What the exercise asks >>
Return only the lines running from the line that holds "for a, b in ((x0+.004, x0+.07), (x1-.07, x1-.004)): q" to the line that holds "dp = dp.build('downspout', 'soffit', None, label='short", including both.

Source data >>
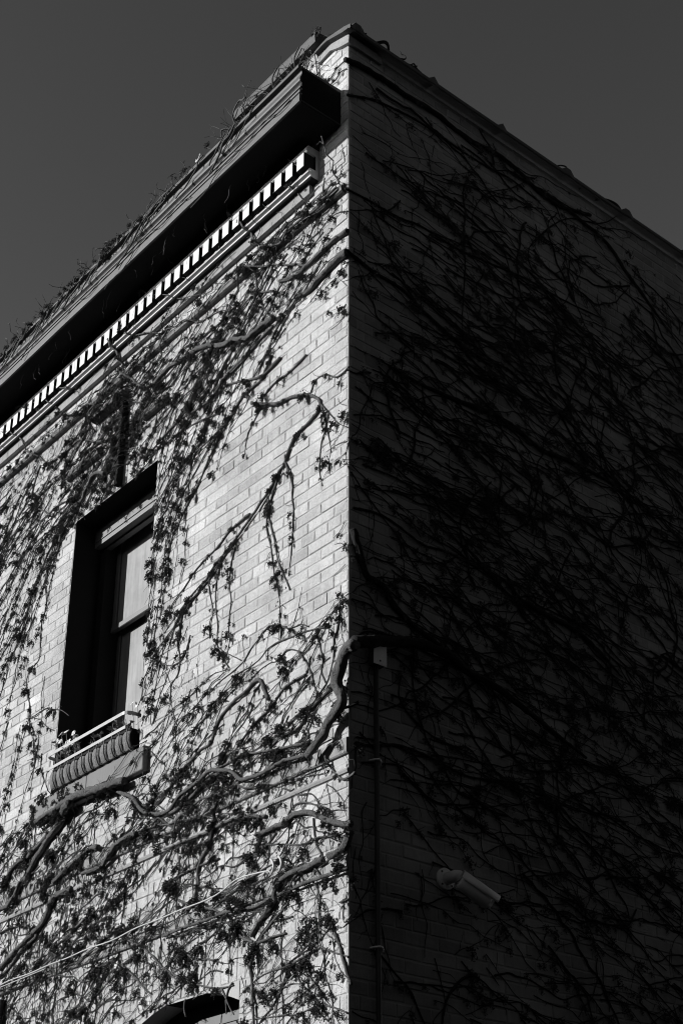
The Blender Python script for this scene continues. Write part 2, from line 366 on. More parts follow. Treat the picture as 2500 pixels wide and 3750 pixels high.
# sills
def sill(x0, x1, z1, h=.145, P=.043):
    mb = MB(); xs = [x0, (x0+x1)/2-.004, (x0+x1)/2+.004, x1]
    mb.bbox((xs[0], -P, z1-h), (xs[1], .30, z1)); mb.bbox((xs[2], -P, z1-h), (xs[3], .30, z1)); mb.box((xs[1]-.001, -P+.004, z1-h+.004), (xs[2]+.001, .29, z1-.004))
    return mb
def window(op, sash_dark=False):
    x0, x1, z0, z1 = op
    f = MB()
    f.box((x0+.004,.15,z1-.153),(x1-.004,.20,z1-.004)); f.bbox((x0+.006,.144,z1-.118),(x1-.006,.152,z1-.111),.001)
    f.box((x0+.05,.21,z1-.163),(x1-.05,.24,z1-.02)); f.bbox((x0+.006,.200,z1-.166),(x1-.006,.214,z1-.154),.002)
    W = f.build('window', 'frame', B)
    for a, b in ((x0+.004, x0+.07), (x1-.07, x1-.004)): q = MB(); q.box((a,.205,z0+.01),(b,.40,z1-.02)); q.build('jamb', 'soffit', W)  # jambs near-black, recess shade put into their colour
    mid = z0 + 1.20
    s = MB()
    s.bbox((x0+.071,.285,mid),(x0+.118,.310,z1-.111),.004); s.bbox((x1-.118,.285,mid),(x1-.071,.310,z1-.111),.004)
    s.bbox((x0+.071,.280,mid-.010),(x1-.071,.311,mid+.030),.004); s.bbox((x0+.071,.285,z1-.110),(x1-.071,.310,z1-.055),.004)
    s.build('upper_sash', 'frame', W)
    p = MB(); p.box((x0+.113,.300,mid+.025),(x1-.113,.304,z1-.105)); p.build('pane', 'pane', W)
    s = MB()
    s.bbox((x0+.071,.335,z0+.02),(x0+.11,.36,mid+.02),.004); s.bbox((x1-.11,.335,z0+.02),(x1-.071,.36,mid+.02),.004); s.bbox((x0+.111,.335,z0+.02),(x1-.111,.36,z0+.10),.004)
    s.build('lower_sash', 'frame', W)
    p = MB(); p.box((x0+.105,.348,z0+.08),(x1-.105,.353,mid+.03)); p.build('pane', 'pane', W)
    return W
for op in (W1, W2, W3):
    wv = window(op); z = op[2]
    sill(op[0]-.115, op[1]+.115, z-.008).build('sill', 'sill', wv)
# reveal bricks inside the upper window jamb
mb = MB(); rnd = random.Random(4)
for r in range(29):
    za = W1[2] + r*C_H + .004
    for (a, b) in (((.004,.10),(.11,.17)) if r % 2 else ((.004,.17),)):
        mb.box((W1[0]-.002, a, za), (W1[0]+.004, b, za+C_H-.009), 1); mb.box((W1[1]-.004, a, za), (W1[1]+.002, b, za+C_H-.009), 1)
pass

# square leader pipe over the upper window
dp = MB(); dp.bbox((-2.292,-.05,6.75),(-2.252,-.012,7.40),.003)
for z in (6.95, 7.3): dp.box((-2.300,-.053,z),(-2.244,-.001,z+.02))
dp = dp.build('downspout', 'soffit', None, label='short dark square pipe running down to the head of the upper window', category='downspout')

# ------------------------------------------------------------------ small things on the walls
def wallpts(P, off): return [(x, -off, z) for x, z in P]
cb = MB()
ln = [(-4.2,3.652),(-3.7,3.645),(-3.247,3.651),(-2.6,3.664),(-2.0,3.672),(-1.45,3.69),(-.95,3.70),(-.78,3.735),(-.62,3.735),(-.527,3.725),(-.50,3.70)]
cb.tube([(p.x, -.055 + .004*sin(p.x*9), p.y + .003*sin(p.x*14)) for p in spline([(a, b+.028, 0) for a, b in ln], .04)], .0038, 6); cb.build('cable', 'cable', smooth=True, label='thin white cable running along the lower stone belt of the sunlit wall', category='cable')
cbs = MB(); cbs.tube([(p.x, -.060, p.y) for p in spline([(a, b+.012, 0) for a, b in ln[:4]], .04)], .0028, 6); cbs.build('cable', 'cable', smooth=True, label='second thin white cable slung just under the first at the left edge', category='cable')
cl = thing('wall_bracket', 'small white hook bracket bent out of the sunlit wall above the cable end', 'bracket')
for dx in (0, .06):
    q = MB(); q.tube(spline([(-.54+dx,-.005,3.80),(-.53+dx,-.04,3.81),(-.50+dx,-.05,3.79),(-.49+dx,-.05,3.76),(-.51+dx,-.045,3.735)], .008), .006, 6); q.build('hook', 'cable', cl, smooth=True)

# junction box and conduit on the shaded wall
jb = thing('junction_box', 'small square-cornered metal junction box with a bright blank cover near the shaded corner', 'junction box')
q = MB(); q.box((.006,.118,4.685),(.052,.19,4.802)); q.build('box', 'dkmetal', jb)
q = MB(); q.box((.0525,.112,4.68),(.056,.194,4.806)); pl = q.build('cover', 'plate', jb)
for z in (4.784, 4.702):
    q = MB(); q.lathe((.0561,.152,z),(1,0,0),[(0,.005),(.0015,.0045)],12); q.build('screw', 'dkmetal', pl)
q = MB(); q.tube([(.028,.148,4.684),(.028,.148,2.9),(.028,.148,0.3)], .0125, 10)
cdt = q.build('conduit', 'dkmetal', None, smooth=True, label='thin dark conduit dropping down the shaded wall from the junction box', category='conduit')
for z in (4.19, 3.3):
    q = MB(); q.tube(spline([(.006,.118,z),(.02,.128,z+.003),(.044,.148,z+.004),(.03,.172,z),(.012,.176,z-.018)], .006), .0055, 6); q.build('clamp', 'plate', cdt, smooth=True)

# security camera
sc = thing('security_camera', 'grey bullet security camera on a round flange pointing down along the shaded wall', 'security camera')
c0 = Vector((.006, .585, 3.708))
q = MB(); q.lathe(c0, (1,0,0), [(0,.054),(.010,.055),(.016,.050),(.018,.034),(.020,.030)], 32); fl = q.build('flange', 'cctv', sc, smooth=False)
for k in range(4):
    a = pi/4 + k*pi/2; q = MB(); q.lathe(c0+Vector((.0155,.043*cos(a),.043*sin(a))), (1,0,0), [(0,.006),(.002,.0055)], 10); q.build('screw', 'dkmetal', fl)
q = MB(); q.lathe(c0+Vector((.018,0,0)), (1,0,0), [(0,.030),(.06,.028),(.075,.024),(.082,.016)], 24); q.build('arm', 'cctv', sc, smooth=True)
dd = Vector((.32,.74,-.50)).normalized(); p0 = c0+Vector((.085,.015,0.004))
q = MB(); q.lathe(p0-dd*.01, dd, [(-.012,.008),(-.006,.018),(.004,.023),(.014,.023),(.024,.016)], 20); q.build('joint', 'cctv', sc, smooth=True)
up_ = Vector((0,0,1)); up_ = (up_ - dd*up_.dot(dd)).normalized(); side = dd.cross(up_)
b0 = p0 + dd*.015 - up_*.022
q = MB(); q.lathe(b0, dd, [(0,.030),(.006,.038),(.03,.040),(.165,.040),(.170,.037),(.171,.030),(.166,.029)], 28); bd = q.build('body', 'cctv', sc, smooth=True)
q = MB(); q.lathe(b0+dd*.1665, dd, [(0,.028),(.002,.028)], 24); q.build('lens', 'lens', bd)
q = MB(); n = 13; vs = []
for d in (-.008, .198):
    for rr in (.047, .050):
        for k in range(n):
            a = radians(-8 + 196*k/(n-1)); vs.append(b0 + dd*d + up_*(rr*sin(a)+.004) + side*(rr*cos(a)))
fs = []
for k in range(n-1):
    fs += [(k,k+1,2*n+k+1,2*n+k),(n+k,3*n+k,3*n+k+1,n+k+1),(k,n+k,n+k+1,k+1),(2*n+k,2*n+k+1,3*n+k+1,3*n+k)]
fs += [(0,2*n,3*n,n),(n-1,2*n-1,4*n-1,3*n-1)]
q.add(vs, fs); q.build('sunshade', 'cctv', sc, smooth=True)

# sheet-metal hood at the lower left
hd = MB(); hd.add([(-2.35,-.004,3.235),(-1.757,-.004,3.235),(-1.757,-.05,3.225),(-2.35,-.05,3.225),(-1.757,-.004,2.7),(-2.35,-.004,2.7),(-1.757,-.13,2.7),(-2.35,-.13,2.7)],
    [(3,2,1,0),(1,2,6,4),(0,5,7,3),(2,3,7,6),(4,6,7,5)])
hd.build('metal_cabinet', 'fascia', None, label='grey sheet-metal cabinet at the bottom edge beside the lower window', category='cabinet')
hp = MB(); hp.tube([(-3.17,-.03,3.60),(-3.165,-.03,3.2),(-3.165,-.03,0.2)], .028, 10); hp.build('drainpipe', 'dkmetal', None, smooth=True, label='dark vertical pipe at the bottom left corner below the stone belt', category='pipe')

# ------------------------------------------------------------------ window-box planter
PL = thing('window_planter', 'long iron window planter with a ribbed coconut liner standing on the upper sill', 'planter')
X0, X1, ZR, ZB = -2.80, -1.90, 5.015, 4.782
def loop(z, x0, x1, y0, y1, r):
    P = [(x0, y1), (x0, y0+r)]
    for k in range(5): a = pi + k*pi/8; P.append((x0+r+r*cos(a), y0+r+r*sin(a)))
    P += [(x1-r, y0)]
    for k in range(5): a = 1.5*pi + k*pi/8; P.append((x1-r+r*cos(a), y0+r+r*sin(a)))
    P += [(x1, y1)]
    return [Vector((x, y, z)) for x, y in P]
def band(P, h, th, mb):
    n = len(P); vs = []
    cx = sum(p.x for p in P)/n; cy = .1
    for p in P:
        for s_ in (0, 1):
            d = Vector((p.x-cx, (p.y-cy)*3, 0)).normalized() * (th*s_)
            vs += [p + d, p + d + Vector((0,0,h))]
    fs = []
    for i in range(n-1):
        a, b = i*4, (i+1)*4
        fs += [(a,b,b+1,a+1),(a+2,a+3,b+3,b+2),(a+1,b+1,b+3,a+3),(a,a+2,b+2,b)]
    mb.add(vs, fs)
q = MB(); band(loop(ZR, X0-.005, X1+.012, -.072, .11, .045), .021, .005, q); q.build('top_rail', 'rail', PL)
q = MB(); band(loop(ZR-.088, X0+.01, X1-.005, -.064, -.05, .012), .019, .005, q); q.build('lower_rail', 'rail', PL)
NR = 11
for k in range(NR):                                  # liner bulges between the ribs
    xc = X0 + .045 + (X1-X0-.07)*k/(NR-1); q = MB(); vs = []; hw = .036
    zz = [ZR-.09, ZR-.12, ZR-.16, ZR-.20, ZB+.004]; yy = [-.048, -.060, -.058, -.042, -.012]
    m_ = 9
    for z, y in zip(zz, yy):
        for j in range(m_):
            a = pi*j/(m_-1); vs.append((xc - hw*cos(a), y - .016*sin(a) + .02 + .003*noise.noise((xc*40+j, z*60, 0)), z))
    fs = [(i*m_+j, i*m_+j+1, (i+1)*m_+j+1, (i+1)*m_+j) for i in range(4) for j in range(m_-1)]
    q.add(vs, fs); q.build('liner', 'coco', PL, smooth=True)
for k in range(NR+1):
    xc = X0 + .045 + (X1-X0-.07)*(k-.5)/(NR-1); q = MB()
    q.tube(spline([(xc,-.058,ZR-.075),(xc,-.066,ZR-.12),(xc,-.062,ZR-.17),(xc,-.045,ZR-.205),(xc,-.015,ZB+.008),(xc,.10,ZB+.008)], .02), .0035, 5); q.build('rib', 'dkmetal', PL, smooth=True)
q = MB(); q.box((X0+.01,-.03,ZB+.02),(X1-.01,.105,ZR-.07)); q.build('soil', 'soil', PL)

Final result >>
    for a, b in ((x0+.004, x0+.07), (x1-.07, x1-.004)): q = MB(); q.box((a,.205,z0+.01),(b,.40,z1-.02)); q.build('jamb', 'soffit', W)  # jambs near-black, recess shade put into their colour
    mid = z0 + 1.20
    s = MB()
    s.bbox((x0+.071,.285,mid),(x0+.118,.310,z1-.111),.004); s.bbox((x1-.118,.285,mid),(x1-.071,.310,z1-.111),.004)
    s.bbox((x0+.071,.280,mid-.010),(x1-.071,.311,mid+.030),.004); s.bbox((x0+.071,.285,z1-.110),(x1-.071,.310,z1-.055),.004)
    s.build('upper_sash', 'frame', W)
    p = MB(); p.box((x0+.113,.300,mid+.025),(x1-.113,.304,z1-.105)); p.build('pane', 'pane', W)
    s = MB()
    s.bbox((x0+.071,.335,z0+.02),(x0+.11,.36,mid+.02),.004); s.bbox((x1-.11,.335,z0+.02),(x1-.071,.36,mid+.02),.004); s.bbox((x0+.111,.335,z0+.02),(x1-.111,.36,z0+.10),.004)
    s.build('lower_sash', 'frame', W)
    p = MB(); p.box((x0+.105,.348,z0+.08),(x1-.105,.353,mid+.03)); p.build('pane', 'pane', W)
    return W
for op in (W1, W2, W3):
    wv = window(op); z = op[2]
    sill(op[0]-.115, op[1]+.115, z-.008).build('sill', 'sill', wv)
# reveal bricks inside the upper window jamb
mb = MB(); rnd = random.Random(4)
for r in range(29):
    za = W1[2] + r*C_H + .004
    for (a, b) in (((.004,.10),(.11,.17)) if r % 2 else ((.004,.17),)):
        mb.box((W1[0]-.002, a, za), (W1[0]+.004, b, za+C_H-.009), 1); mb.box((W1[1]-.004, a, za), (W1[1]+.002, b, za+C_H-.009), 1)
pass

# square leader pipe over the upper window
dp = MB(); dp.bbox((-2.292,-.05,6.75),(-2.252,-.012,7.40),.003)
for z in (6.95, 7.3): dp.box((-2.300,-.053,z),(-2.244,-.001,z+.02))
dp = dp.build('downspout', 'soffit', None, label='short dark square pipe running down to the head of the upper window', category='downspout')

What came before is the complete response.